2. To find the distance traveled between $t=0$ and $t=6$, calculate: $$\int_{0}^{6} |2t - 6| , dt$$ This can be split into two parts: $$\int_{0}^{3} |2t - 6| , dt + \int_{3}^{6} |2t - 6| , dt$$ Since the integral from 0 to 3 is negative, we take the absolute value: $$| \int_{0}^{3} (2t - 6) , dt | + \int_{3}^{6} (2t - 6) , dt = 9 + 9 = 18$$

Impact of Speed vs. Velocity in Calculations

Key Points

• Pay attention to whether the question refers to speed or velocity.
• When velocity changes sign, it impacts the calculation of distance vs. displacement.

**Example:** - A particle with **velocity 5 meters per second** decreases its velocity by **20 meters per second**: - New velocity: **-15 meters per second** - New speed: **15 meters per second** - A particle with **velocity -8 meters per second** increases its velocity by **10 meters per second**: - New velocity: **2 meters per second** - Speed has decreased from **8 meters per second** to **2 meters per second**.

Worked Example

Problem Statement

The acceleration of a particle over the interval $0 \le t \le 6\pi$ is given by: $$a(t) = \frac{3}{2} \cos \left(\frac{t}{2}\right)$$ where $v$ is measured in feet per second and $t$ in seconds.
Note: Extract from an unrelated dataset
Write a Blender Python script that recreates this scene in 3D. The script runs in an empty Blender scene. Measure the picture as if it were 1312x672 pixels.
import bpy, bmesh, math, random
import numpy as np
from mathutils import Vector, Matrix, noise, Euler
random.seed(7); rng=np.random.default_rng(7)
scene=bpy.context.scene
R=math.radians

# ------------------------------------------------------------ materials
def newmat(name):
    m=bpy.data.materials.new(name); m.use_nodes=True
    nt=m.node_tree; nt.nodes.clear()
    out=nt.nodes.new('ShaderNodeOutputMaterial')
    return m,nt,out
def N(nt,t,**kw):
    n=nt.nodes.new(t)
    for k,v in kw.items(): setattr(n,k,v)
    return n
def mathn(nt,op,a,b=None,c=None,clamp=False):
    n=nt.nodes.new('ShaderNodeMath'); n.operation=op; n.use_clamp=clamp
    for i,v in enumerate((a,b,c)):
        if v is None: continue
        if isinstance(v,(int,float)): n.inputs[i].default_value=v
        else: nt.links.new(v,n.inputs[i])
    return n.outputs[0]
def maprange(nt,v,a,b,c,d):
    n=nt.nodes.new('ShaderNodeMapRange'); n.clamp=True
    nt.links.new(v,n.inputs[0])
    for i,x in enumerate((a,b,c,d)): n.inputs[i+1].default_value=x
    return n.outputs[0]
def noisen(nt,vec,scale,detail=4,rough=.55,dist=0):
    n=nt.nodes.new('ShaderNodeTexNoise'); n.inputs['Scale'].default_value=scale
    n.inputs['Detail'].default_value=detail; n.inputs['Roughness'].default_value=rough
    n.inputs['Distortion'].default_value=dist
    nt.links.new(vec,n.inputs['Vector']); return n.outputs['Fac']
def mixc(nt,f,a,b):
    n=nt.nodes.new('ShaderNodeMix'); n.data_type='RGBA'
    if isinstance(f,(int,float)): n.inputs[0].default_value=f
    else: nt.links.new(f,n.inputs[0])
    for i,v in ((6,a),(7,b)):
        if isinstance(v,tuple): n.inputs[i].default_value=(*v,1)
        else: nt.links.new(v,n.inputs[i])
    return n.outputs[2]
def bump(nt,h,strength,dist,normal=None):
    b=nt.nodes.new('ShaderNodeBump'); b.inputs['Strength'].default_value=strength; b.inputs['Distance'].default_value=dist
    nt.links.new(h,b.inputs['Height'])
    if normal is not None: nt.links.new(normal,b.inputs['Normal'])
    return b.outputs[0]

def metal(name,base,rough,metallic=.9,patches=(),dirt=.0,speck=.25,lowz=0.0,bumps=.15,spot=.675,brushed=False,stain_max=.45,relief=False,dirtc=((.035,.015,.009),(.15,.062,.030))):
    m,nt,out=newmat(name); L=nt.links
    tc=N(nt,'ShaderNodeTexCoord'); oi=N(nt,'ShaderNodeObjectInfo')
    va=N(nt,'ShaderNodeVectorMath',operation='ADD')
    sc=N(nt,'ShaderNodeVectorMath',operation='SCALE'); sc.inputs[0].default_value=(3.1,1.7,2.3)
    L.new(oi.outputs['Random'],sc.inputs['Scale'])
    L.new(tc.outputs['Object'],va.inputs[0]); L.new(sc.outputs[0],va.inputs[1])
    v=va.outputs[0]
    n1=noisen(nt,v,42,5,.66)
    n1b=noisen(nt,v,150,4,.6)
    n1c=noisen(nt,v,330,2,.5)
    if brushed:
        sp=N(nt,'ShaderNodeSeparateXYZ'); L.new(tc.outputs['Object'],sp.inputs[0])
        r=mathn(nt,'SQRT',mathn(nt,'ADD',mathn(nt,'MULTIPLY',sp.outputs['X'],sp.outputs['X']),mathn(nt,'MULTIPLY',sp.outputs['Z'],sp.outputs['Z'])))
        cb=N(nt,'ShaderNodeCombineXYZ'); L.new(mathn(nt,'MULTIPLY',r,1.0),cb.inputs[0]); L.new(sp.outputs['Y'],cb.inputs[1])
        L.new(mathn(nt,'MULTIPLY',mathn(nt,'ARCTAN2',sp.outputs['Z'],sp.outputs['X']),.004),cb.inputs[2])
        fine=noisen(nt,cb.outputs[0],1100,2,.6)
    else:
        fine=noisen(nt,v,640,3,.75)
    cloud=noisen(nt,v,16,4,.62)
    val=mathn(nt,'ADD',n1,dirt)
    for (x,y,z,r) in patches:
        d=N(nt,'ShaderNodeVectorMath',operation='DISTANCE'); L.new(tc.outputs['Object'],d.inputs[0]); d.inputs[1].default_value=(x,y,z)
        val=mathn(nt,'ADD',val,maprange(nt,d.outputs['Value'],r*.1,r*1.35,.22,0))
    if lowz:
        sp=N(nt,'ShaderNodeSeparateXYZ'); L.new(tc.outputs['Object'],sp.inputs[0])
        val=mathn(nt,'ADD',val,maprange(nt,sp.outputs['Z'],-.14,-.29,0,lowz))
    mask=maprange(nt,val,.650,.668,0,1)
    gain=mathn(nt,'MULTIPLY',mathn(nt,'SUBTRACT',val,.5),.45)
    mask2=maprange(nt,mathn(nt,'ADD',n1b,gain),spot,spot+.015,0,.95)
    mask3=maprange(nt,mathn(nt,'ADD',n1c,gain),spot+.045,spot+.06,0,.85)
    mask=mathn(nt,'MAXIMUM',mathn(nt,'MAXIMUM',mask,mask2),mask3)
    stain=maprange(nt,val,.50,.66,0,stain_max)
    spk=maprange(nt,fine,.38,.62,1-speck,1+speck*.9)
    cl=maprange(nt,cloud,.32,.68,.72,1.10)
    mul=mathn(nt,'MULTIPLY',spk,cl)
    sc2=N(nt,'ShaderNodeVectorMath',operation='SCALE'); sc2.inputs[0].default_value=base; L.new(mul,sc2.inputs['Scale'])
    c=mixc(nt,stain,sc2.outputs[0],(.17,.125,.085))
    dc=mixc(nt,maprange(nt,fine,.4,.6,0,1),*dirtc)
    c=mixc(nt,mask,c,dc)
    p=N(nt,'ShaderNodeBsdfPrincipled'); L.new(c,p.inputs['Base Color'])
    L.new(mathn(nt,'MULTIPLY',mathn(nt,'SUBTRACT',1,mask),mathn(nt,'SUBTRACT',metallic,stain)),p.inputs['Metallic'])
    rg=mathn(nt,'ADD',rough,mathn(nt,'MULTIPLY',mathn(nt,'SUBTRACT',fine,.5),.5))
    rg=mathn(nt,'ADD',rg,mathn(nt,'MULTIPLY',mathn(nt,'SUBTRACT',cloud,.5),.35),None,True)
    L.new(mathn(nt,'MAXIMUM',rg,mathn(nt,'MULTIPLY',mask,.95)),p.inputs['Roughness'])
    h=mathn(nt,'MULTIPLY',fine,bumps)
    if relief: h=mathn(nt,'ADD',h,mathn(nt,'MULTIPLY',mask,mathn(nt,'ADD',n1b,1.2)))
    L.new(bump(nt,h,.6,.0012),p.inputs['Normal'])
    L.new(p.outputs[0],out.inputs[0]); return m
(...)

At $t=0$, the particle is at rest.

(a) Calculate the change in speed between $t=\frac{3\pi}{2}$ and $t=3\pi$. State if this is an increase or decrease.

Solution:

1. Integrate the acceleration function to find the velocity function: $$v(t) = \int a(t) , dt = \int \frac{3}{2} \cos \left(\frac{t}{2}\right) , dt = 3 \sin\left(\frac{t}{2}\right) + C$$

2. Given that $v(0) = 0$: $$0 = 3 \sin(0) + C \implies C = 0$$

3. Thus, the velocity function is: $$v(t) = 3 \sin\left(\frac{t}{2}\right)$$

4. Find velocities at $t=\frac{3\pi}{2}$ and $t=3\pi$: $$v\left(\frac{3\pi}{2}\right) = 3 \sin\left(\frac{3\pi}{4}\right) \approx 2.121$$ $$v\left(3\pi\right) = 3 \sin\left(\frac{3\pi}{2}\right) = -3$$

5. Convert these to speeds:

• Speed at $t=\frac{3\pi}{2}$ is approximately $2.121$ feet per second.
• Speed at $t=3\pi$ is $3$ feet per second.

6. The speed has increased by: $$3 - 2.121 = 0.879 \text{ feet per second}$$

(b) Find the total distance traveled by the particle between $t=\pi$ and $t=4\pi$.

Solution:

1. The distance traveled is: $$\int_{\pi}^{4\pi} |v(t)| , dt = \int_{\pi}^{4\pi} |3 \sin \left(\frac{t}{2}\right)| , dt$$

2. Split the integral at points where the velocity function changes sign: $$\int_{\pi}^{2\pi} 3 \sin \left(\frac{t}{2}\right) , dt + \left| \int_{2\pi}^{4\pi} 3 \sin \left(\frac{t}{2}\right) , dt \right|$$

3. Calculate each integral: $$\int_{\pi}^{2\pi} 3 \sin \left(\frac{t}{2}\right) , dt = 6$$ $$\left| \int_{2\pi}^{4\pi} 3 \sin \left(\frac{t}{2}\right) , dt \right| = 12$$

4. Total distance: $$6 + 12 = 18 \text{ feet}$$

Practice Questions

Practice Question

1. Compute the total distance traveled by a particle with velocity $v(t) = t^2 - 4t + 3$ over the interval $0 \le t \le 5$.

Practice Question

2. A particle accelerates according to $a(t) = 4t - 2$. Find the change in speed between $t=1$ and $t=4$.

Practice Question

3. If a particle's velocity is given by $v(t) = 5 \cos(t)$, calculate the distance traveled from $t=0$ to $t=2\pi$.

Glossary

• Distance: The total path length traveled, regardless of direction.
• Displacement: The change in position of an object, having both magnitude and direction.
• Speed: The magnitude of velocity, always positive.
• Velocity: The rate of change of position, having both magnitude and direction.
• Integral: A mathematical operation that finds the area under a curve, often used to compute accumulated quantities such as distance.

Summary and Key Takeaways

• Distance and displacement are distinct concepts; distance is a scalar while displacement is a vector.
• Speed is the magnitude of velocity and is always positive.
• Use integration to find the total distance traveled by considering the absolute value of the velocity function.
• Pay attention to whether a problem requires calculations with speed or velocity, especially when velocities change sign.
• Practice with various examples to solidify understanding and application of these concepts.

By mastering these concepts and practicing integration techniques, you will be well-prepared for related questions in your exams.